De vraag is natuurlijk, heeft al die negatieve publiciteit effect ? En is die publiciteit eigenlijk wel bedoeld om effect te hebben ? Wetenschappelijke pubicaties zijn, althans in de exacte wetenschappen, vooral bedoeld om de wetenschap vooruit te helpen. Het mechanisme van het effect van alcohol op de prikkeloverdracht tussen zenuweinden is wetenschappelijk interessant. Maar maatschappelijke consequenties ervan vallen moeilijk aan te geven. Dat ligt heel wat gemakkelijker met publicaties in de dagbladpers over verkeersongevallen door alcohol of de verhoging van de kans op borstkanker door alcohol. Daarvan is het maatschappelijk belang voor iedereen duidelijk.
Diep in zijn hart weet het publiek natuurlijk allang al dat alcoholgebruik risico’s met zich meebrengt. Historisch gezien is het verband tussen alcohol en dronkenschap, of tussen alcohol en geweldpleging al minstens vierduizend jaar bekend. Het negatief effect van alcohol bij de conceptie werd door de Romeinen drieduizend jaar geleden al verwoord in de mythe van Vulcanus, de halfgod die mismaakt geboren was omdat hij in dronkenschap verwekt was.
Ondanks alle kennis over alcohol die voor het oprapen ligt, wordt er al vijfentwintig jaar lang in Nederland meer alcohol gedronken dan de voorafgaande honderd jaar ooit het geval is geweest. Iedereen die zijn ogen open houdt, kan de negatieve gevolgen daarvan in zijn directe omgeving waarnemen. Zijn wij dan met zoveel blinden in ons land?

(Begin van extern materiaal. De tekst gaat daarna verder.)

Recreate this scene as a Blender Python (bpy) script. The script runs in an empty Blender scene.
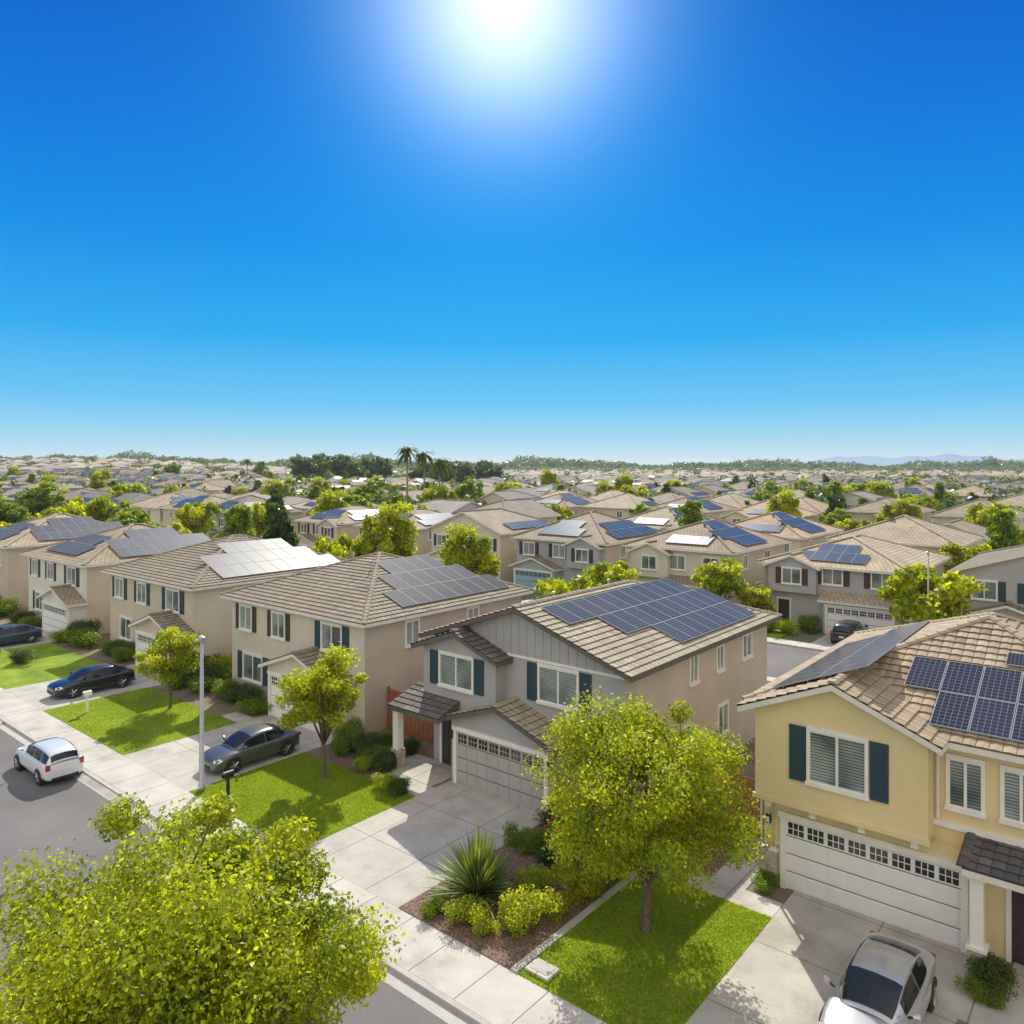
import bpy, math, random, bmesh
import numpy as np
from mathutils import Vector, Matrix
random.seed(7); rng=np.random.default_rng(7)
scene=bpy.context.scene; COL=scene.collection
FPX=760.0; CH=13.0; A=math.radians(39.8)
F=(-math.sin(A),math.cos(A)); R=(math.cos(A),math.sin(A))
def dl(x,y): return x*F[0]+y*F[1], x*R[0]+y*R[1]
def dlinv(d,l): return d*F[0]+l*R[0], d*F[1]+l*R[1]
def sm(t): t=max(0,min(1,t)); return t*t*(3-2*t)
def terr(x,y):
    d,l=dl(x,y)
    if d<250: return 0.0
    t=l/d
    return sm((d-280)/450)*13*math.exp(-((t+.58)/.27)**2)*(1-sm((d-1700)/2500))
def s2l(c): return tuple(((v/255)/12.92 if v/255<=.04045 else ((v/255+.055)/1.055)**2.4) for v in c)

# ---------------------------------------------------------------- materials
MATS={}
def nt_new(name):
    m=bpy.data.materials.new(name); m.use_nodes=True; nt=m.node_tree; nt.nodes.clear()
    out=nt.nodes.new('ShaderNodeOutputMaterial'); MATS[name]=m
    return m,nt,out
def N(nt,t,**k):
    n=nt.nodes.new(t)
    for a,b in k.items():
        if a in n.inputs.keys(): n.inputs[a].default_value=b
        else: setattr(n,a,b)
    return n
def c4(c): return (c[0],c[1],c[2],1)
def ramp(nt,stops):
    r=nt.nodes.new('ShaderNodeValToRGB'); e=r.color_ramp.elements
    while len(e)<len(stops): e.new(.5)
    for i,(p,c) in enumerate(stops): e[i].position=p; e[i].color=c4(c)
    return r
def mk(name,c1,c2=None,scale=3,rough=.8,bump=0,bscale=None,metal=0,coat=0,spec=.5,detail=5,streak=0):
    m,nt,out=nt_new(name); L=nt.links.new
    b=N(nt,'ShaderNodeBsdfPrincipled'); L(b.outputs[0],out.inputs[0])
    b.inputs['Roughness'].default_value=rough; b.inputs['Metallic'].default_value=metal
    b.inputs['Coat Weight'].default_value=coat; b.inputs['Specular IOR Level'].default_value=spec
    b.inputs['Base Color'].default_value=c4(c1)
    tc=N(nt,'ShaderNodeTexCoord')
    if c2:
        n=N(nt,'ShaderNodeTexNoise'); n.inputs['Scale'].default_value=scale; n.inputs['Detail'].default_value=detail
        L(tc.outputs['Object'],n.inputs['Vector'])
        r=ramp(nt,[(.32,c1),(.68,c2)]); L(n.outputs[0],r.inputs[0]); col=r.outputs[0]
        if streak:
            mp=N(nt,'ShaderNodeMapping'); mp.inputs['Scale'].default_value=(.5,.5,.4); L(tc.outputs['Object'],mp.inputs[0])
            n3=N(nt,'ShaderNodeTexNoise',Scale=1.3,Detail=9.0,Roughness=.65); L(mp.outputs[0],n3.inputs['Vector'])
            r3=ramp(nt,[(.3,(1-streak,1-streak,1-streak*1.1)),(.65,(1.03,1.03,1.03))]); L(n3.outputs[0],r3.inputs[0])
            mx=N(nt,'ShaderNodeMix',data_type='RGBA',blend_type='MULTIPLY'); mx.inputs[0].default_value=1; L(col,mx.inputs[6]); L(r3.outputs[0],mx.inputs[7]); col=mx.outputs[2]
        L(col,b.inputs['Base Color'])
    if bump:
        n2=N(nt,'ShaderNodeTexNoise'); n2.inputs['Scale'].default_value=bscale or scale*8; n2.inputs['Detail'].default_value=4
        L(tc.outputs['Object'],n2.inputs['Vector'])
        bp=N(nt,'ShaderNodeBump'); bp.inputs['Strength'].default_value=bump; bp.inputs['Distance'].default_value=.02
        L(n2.outputs[0],bp.inputs['Height']); L(bp.outputs[0],b.inputs['Normal'])
    return m
mk('wall_yellow',(.80,.66,.38),(.75,.61,.34),.8,.9,.35,60,streak=.08)
mk('wall_grey',(.39,.39,.39),(.44,.44,.44),.8,.9,.2,60,streak=.06)
mk('wall_taupe',(.52,.45,.365),(.57,.495,.405),.6,.9,.35,60,streak=.1)
mk('wall_cream',(.67,.62,.51),(.62,.57,.465),.6,.9,.3,60,streak=.1)
mk('wall_beige',(.62,.55,.43),(.57,.50,.39),.6,.9,.3,60,streak=.1)
mk('wall_peach',(.66,.56,.44),(.61,.515,.40),.6,.9,.3,60,streak=.1)
mk('wall_white',(.73,.72,.66),(.66,.65,.59),.6,.9,.3,60,streak=.1)
mk('wall_slate',(.36,.39,.40),(.41,.44,.45),.6,.9,.3,60,streak=.1)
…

Het ligt iets ingewikkelder. Alcohol mag dan lichamelijk vooral negatieve effecten hebben, op de geest heeft hij ook effecten die door veel mensen als prettig ervaren worden. Wie die prettige effecten uit eigen ervaring kent en de onprettige niet, zal de neiging hebben om alcohol als een aangenaam product te beschouwen. De waarheid over alcohol stuit dan in eerste instantie op ongeloof, wordt gezien als een poging om de toegang tot aangename ervaringen te versperren.
Een negatieve boodschap over alcohol is dus vaak niet welkom. En onwelkome boodschappen stuiten op weerstanden. In de oudheid gebeurde het zelfs dat de brenger van slecht nieuws onthoofd werd. Het nieuws werd daardoor niet veranderd, men behoefde het alleen niet meer aan te horen. Tegenwoordig worden onwelkome boodschappen in de doofpot gestopt, wordt de brenger ervan belachelijk gemaakt in de publiciteit of uitgestoten uit zijn beroepsvereniging, of weggepest uit zijn baan. Zie het lot van de zogenaamde “klokkenluiders”.